De France et d’Angleterre… Deux cultures, deux mondes musicaux, où jaillit cependant la voix réconciliatrice d’une diseuse exceptionnelle, tempérament et élocution juste du verbe: Chantal Santon. La soprano française a précédemment dévoilé l’étendue de ses dons vocaux ailleurs, dans d’autres voies, elles aussi exigeantes sur le plan de l’articulation, celles des Romantiques Français. Interprète familière pour le Palazzetto Bru Zane Centre de musique romantique française, la jeune cantatrice a récemment relevé le défi de deux prises de rôles: Velléda dans la cantate éponyme de Dukas, recréée à Venise et avec quelle flamme, en avril 2011, puis Eve pour la recréation tout aussi majeure de l’oratorio de Théodore Dubois, Le Paradis Perdu (1878), oratorio événement de l’été 2011 et prochain enregistrement discographique à paraître courant 2012. Deux défis superbement relevés qui ont confirmé cette disposition naturelle pour l’incarnation éloquente et la caractérisation toute en subtilité des héroïnes musicales. Du romantisme au classicisme, et jusqu’aux lointaines rives baroques, la soprano défend avec une égale constance, ce souci du mot doublé d’une conscience musicale idéalement maîtrisée.
Diseuse enchanteresse: Chantal Santon
Pour Sablé, partenaire de la claveciniste Violaine Cochard, Chantal Santon explore avec ce même feu raffiné, la rhétorique baroque des compositeurs anglais et français; comment unir la prière amoureuse, la gravité passionnelle de Byrd, Purcell et Charpentier, avec la diction chantante plus légère d’un Lambert? Par l’unité et la cohérence d’une voix rare, dont l’alliance de la ciselure du mot et de la précision naturelle de la coloration selon les affects du texte, constituent toute l’éclatante valeur. Dans ce programme enchanteur, qui convoque les meilleurs poètes britanniques et les premiers mélodistes français, Chantal Santon déploie un dire captivant où elle paraît à la fois dominatrice et victime des vertiges amoureux, entre ombre et lumière, ténèbres d’un Charpentier inouï, éclairs triomphaux et badins d’un Lambert amusé, volage et tendre.

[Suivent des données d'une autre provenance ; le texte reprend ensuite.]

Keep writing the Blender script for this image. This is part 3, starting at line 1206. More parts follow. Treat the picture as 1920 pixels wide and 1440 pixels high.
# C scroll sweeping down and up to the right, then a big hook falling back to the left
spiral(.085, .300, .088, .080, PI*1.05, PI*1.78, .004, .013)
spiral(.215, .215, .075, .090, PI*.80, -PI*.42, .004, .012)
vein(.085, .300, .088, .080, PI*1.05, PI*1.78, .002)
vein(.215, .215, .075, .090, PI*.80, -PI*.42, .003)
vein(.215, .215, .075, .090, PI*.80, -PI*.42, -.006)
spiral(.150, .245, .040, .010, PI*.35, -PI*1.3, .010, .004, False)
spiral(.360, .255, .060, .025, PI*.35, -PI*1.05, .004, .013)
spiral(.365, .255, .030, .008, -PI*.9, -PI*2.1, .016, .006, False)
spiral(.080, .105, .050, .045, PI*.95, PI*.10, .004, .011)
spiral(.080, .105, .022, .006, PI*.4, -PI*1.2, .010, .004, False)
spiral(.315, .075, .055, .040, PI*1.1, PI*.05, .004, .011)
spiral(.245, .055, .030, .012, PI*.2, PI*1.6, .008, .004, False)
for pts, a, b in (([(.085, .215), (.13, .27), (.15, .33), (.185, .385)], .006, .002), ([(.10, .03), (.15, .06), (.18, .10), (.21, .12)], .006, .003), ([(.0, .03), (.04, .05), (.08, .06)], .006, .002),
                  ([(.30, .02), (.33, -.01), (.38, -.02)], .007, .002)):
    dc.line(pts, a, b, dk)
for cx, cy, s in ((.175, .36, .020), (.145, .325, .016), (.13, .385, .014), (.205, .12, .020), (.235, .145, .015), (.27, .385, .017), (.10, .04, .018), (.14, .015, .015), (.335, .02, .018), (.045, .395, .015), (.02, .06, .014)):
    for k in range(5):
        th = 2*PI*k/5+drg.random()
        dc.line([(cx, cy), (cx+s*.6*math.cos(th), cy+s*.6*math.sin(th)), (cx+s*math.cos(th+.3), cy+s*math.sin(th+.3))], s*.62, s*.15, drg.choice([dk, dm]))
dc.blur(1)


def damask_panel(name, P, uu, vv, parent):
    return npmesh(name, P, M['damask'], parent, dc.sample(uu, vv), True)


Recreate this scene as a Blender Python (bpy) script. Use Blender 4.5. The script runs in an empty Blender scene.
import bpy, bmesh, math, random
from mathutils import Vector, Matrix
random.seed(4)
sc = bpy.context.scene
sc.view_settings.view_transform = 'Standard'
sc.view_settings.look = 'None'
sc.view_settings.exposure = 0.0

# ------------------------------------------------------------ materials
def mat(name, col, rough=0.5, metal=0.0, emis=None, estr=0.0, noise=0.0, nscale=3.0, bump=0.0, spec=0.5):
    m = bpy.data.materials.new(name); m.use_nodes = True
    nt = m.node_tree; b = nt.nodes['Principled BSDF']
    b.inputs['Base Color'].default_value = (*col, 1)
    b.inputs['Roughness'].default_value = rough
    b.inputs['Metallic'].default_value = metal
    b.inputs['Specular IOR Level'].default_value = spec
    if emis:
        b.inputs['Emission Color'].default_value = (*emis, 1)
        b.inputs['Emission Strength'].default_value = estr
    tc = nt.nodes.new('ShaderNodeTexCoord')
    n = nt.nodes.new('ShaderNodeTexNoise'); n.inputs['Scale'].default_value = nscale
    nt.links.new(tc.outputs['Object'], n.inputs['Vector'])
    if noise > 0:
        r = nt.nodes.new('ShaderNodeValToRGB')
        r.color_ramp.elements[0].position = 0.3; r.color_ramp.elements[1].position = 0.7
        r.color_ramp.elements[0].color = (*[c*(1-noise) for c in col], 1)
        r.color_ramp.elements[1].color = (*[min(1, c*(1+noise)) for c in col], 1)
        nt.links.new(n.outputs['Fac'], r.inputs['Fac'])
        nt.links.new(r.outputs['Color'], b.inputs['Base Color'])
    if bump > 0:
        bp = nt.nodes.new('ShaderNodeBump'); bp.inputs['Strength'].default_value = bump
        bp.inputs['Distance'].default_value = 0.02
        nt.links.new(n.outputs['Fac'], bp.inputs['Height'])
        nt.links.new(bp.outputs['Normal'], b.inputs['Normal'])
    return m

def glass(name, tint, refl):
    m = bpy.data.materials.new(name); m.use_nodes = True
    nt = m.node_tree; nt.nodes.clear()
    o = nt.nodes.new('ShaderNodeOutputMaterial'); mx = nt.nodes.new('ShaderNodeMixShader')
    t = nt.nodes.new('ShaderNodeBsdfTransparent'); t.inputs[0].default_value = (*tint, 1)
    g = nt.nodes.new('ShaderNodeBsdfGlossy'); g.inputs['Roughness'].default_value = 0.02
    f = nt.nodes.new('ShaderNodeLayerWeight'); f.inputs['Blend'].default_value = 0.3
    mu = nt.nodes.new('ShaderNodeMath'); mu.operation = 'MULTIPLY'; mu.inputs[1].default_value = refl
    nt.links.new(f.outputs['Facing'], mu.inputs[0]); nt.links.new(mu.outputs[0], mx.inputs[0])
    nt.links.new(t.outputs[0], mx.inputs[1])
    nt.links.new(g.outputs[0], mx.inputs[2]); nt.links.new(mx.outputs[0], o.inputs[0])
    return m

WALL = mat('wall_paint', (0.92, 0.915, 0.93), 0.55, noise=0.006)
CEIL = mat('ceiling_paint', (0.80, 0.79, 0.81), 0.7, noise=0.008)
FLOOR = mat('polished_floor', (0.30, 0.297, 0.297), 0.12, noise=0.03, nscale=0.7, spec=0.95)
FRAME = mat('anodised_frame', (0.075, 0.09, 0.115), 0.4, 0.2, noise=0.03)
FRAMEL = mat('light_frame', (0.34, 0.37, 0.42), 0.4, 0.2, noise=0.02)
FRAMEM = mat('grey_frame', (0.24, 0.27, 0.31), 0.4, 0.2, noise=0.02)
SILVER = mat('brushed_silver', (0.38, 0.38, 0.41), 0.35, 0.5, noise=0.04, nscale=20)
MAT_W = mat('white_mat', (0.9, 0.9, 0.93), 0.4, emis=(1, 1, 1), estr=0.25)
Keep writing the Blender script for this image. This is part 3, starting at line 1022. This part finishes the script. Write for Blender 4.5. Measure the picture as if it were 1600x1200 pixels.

L’interprète au port de princesse ou de noble allégorie sans effets calculés ni artificiels, rétablit le frisson de la vie, l’emportement des sens déréglés dans chaque pièce, aussi intense et contrastés qu’un petit opéra. Econome et sobre, la chanteuse jamais en défaut d’intonation ou de puissance, sait ouvrager l’arête du verbe avec une intelligence délectable. Voici assurément un tempérament parmi les plus intéressants de la scène lyrique actuelle: on imagine déjà l’écouter dans les grands rôles lyriques et dramatiques à l’ambivalence expressive captivante, sachant dépasser le volume de l’orchestre: ce que réalise aujourd’hui une Véronique Gens, avec l’aplomb que l’on sait, chez les tragiques français, entre classicisme et romantisme. Demain Chantal Santon ferait une Aricie idéale chez Rameau…
Entre airs de cour et songs elizabethains, le clavier tout autant articulé et suggestif de Violaine Cochard rétablit l’arc poétique et dramatique d’une palette sonore particulièrement expressive: nuances, secrètes allusions, intonations réglées et millimétrées avec un style irréprochable: le récital de Sablé reste un modèle dans le genre chambriste et baroque. L’accord souverain de l’instrumentiste et de la cantatrice demeure préservé du début à la fin. Chantal Santon: retenez bien ce nom, c’est une diva en devenir dont la simplicité et la sincérité laissent présager de futurs accomplissements, désormais à suivre pas à pas.
Chapelle d’Aligné. 33ème Festival de Sablé, le 27 août 2011. Airs de cour et songs, de France et d’Angleterre: Dowland, Lambert, Couperin, Purcell, Charpentier… Chantal Santon, soprano. Violaine Cochard, clavecin.